Voltando à supracitada proximidade com os personagens, seria fácil então dizer que Clark não se interessa em se aproximar de Bobby Kent (Nick Stahl), o adolescente que será assassinado no filme, o bully do título. Mas seria novamente bloquear o que Clark mostra; ele não só mostra Bobby como um babaca, o que de fato o é (assim como todos os outros jovens do filme terão diversos defeitos, os quais Clark nunca tem medo de mostrar), mas mostra mais que isso, como Bobby pedindo ao pai que caso tudo desse certo (que abrissem uma loja de som juntos), que mesmo ele se afastando de Marty, lhe desse um emprego lá. Bobby não é um personagem simples. Na realidade, por ter menos tempo em cena e estar quase sempre assombrando o que se mostra, termina como o mais ambíguo do filme, pois embora Clark compreenda o ódio que os outros adolescentes sentem por ele, não irá deixar de ter também uma aproximação com os problemas que passa. Mais uma vez, Clark é cúmplice de seus personagens, e não tem medo dos efeitos que isso possa causar.

As relações de Clark com a forma dos filmes foi aos poucos ganhando suas particularidades.
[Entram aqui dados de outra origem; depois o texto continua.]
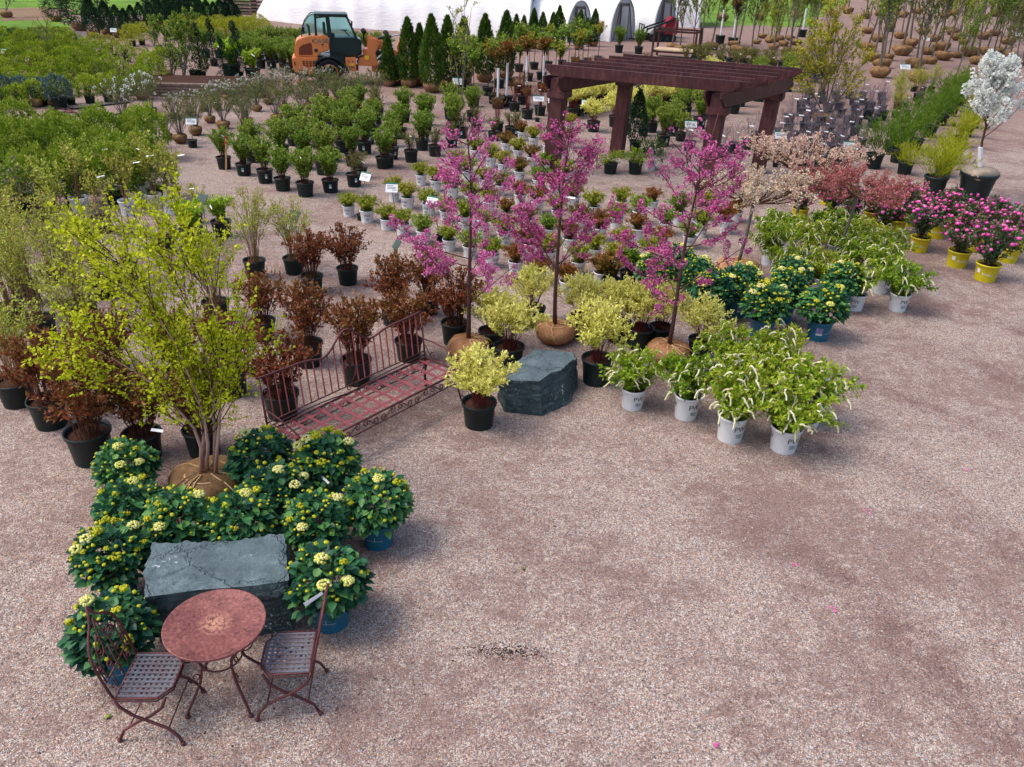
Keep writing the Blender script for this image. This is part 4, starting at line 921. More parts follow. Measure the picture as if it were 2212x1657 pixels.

A cada filme o cineasta parece atirar em uma direção mais apurada - em Bully já parece muito mais próximo do ideal que possibilita a chegada até os personagens aqui retratados. Embora em Ken Park esteja formalmente mais maduro, talvez pela proximidade com o fotógrafo Ed Lachman, a forma que decide aderir ao filme parece ser perfeita para a aproximação aqui exercida. Seu olhar, aqui posto sobre as praias e calor locais, filmados sempre de maneira muito viva (mas jamais documental, como fizera em KIDS), parece sempre acertado. Bully também irá adentrar numa aproximação tão forte com o que está em cena, que acaba gerando uma espécie de êxtase cinematográfico. Por diversos momentos ficamos de tal forma imersos naquele mundo, que por mais que discordemos de diversos atos, naquele instante somos tão ou mais cúmplices daquelas pessoas que Clark. Não seríamos capazes de impedi-las. Logo após a noite do assassinato, a protagonista corre para sua amiga que mora na vizinhança e conta feliz sobre o que havia ocorrido, pedindo ajuda para mover o corpo – embora em choque com o que ouve, a vizinha não irá ajudá-la, mas quando questionada por sua mãe sobre o que estava ocorrendo, não pensa duas vezes em não informá-la sobre o ocorrido. Posição semelhante àquela em que terminamos postos, ao lado de Clark.

O momento final, onde finalmente Clark irá completar sua aproximação com a fotografia ao congelar a imagem de seus personagens, se dará de certa forma ao inverso do que ocorre em Ken Park. Na obra seguinte, logo após a cena inicial, já somos introduzidos à fotografia, literalmente, onde os personagens irão discorrer uns sobre os outros rapidamente, enquanto temos apenas a imagem eternizada daqueles personagens, com os quais travamos nosso primeiro contato (voltaremos a estar frente à frente com aquelas imagens já quase ao fim do filme, em momento que terá um efeito bastante forte justamente por já termos travado antes um embate com aquelas imagens). É necessário notar que a divergência entre as opções de Clark nos dois filmes para com um momento tão vital para estas obras quanto este são cruciais para a compreensão das diferenças das propostas e idéias dos filmes. Clark trata em Bully de situações morais bastante complicadas e arriscadas, de tal forma que o cineasta tem plena consciência na imagem - de que ela em si é um problema, e como tal está aberta a ser mal interpretada em todo momento. Ciente do que pode gerar ao ser cúmplice dos atos que filma, Larry Clark não tem medo de abraçar os seus erros, e há poucas coisas mais belas que isto.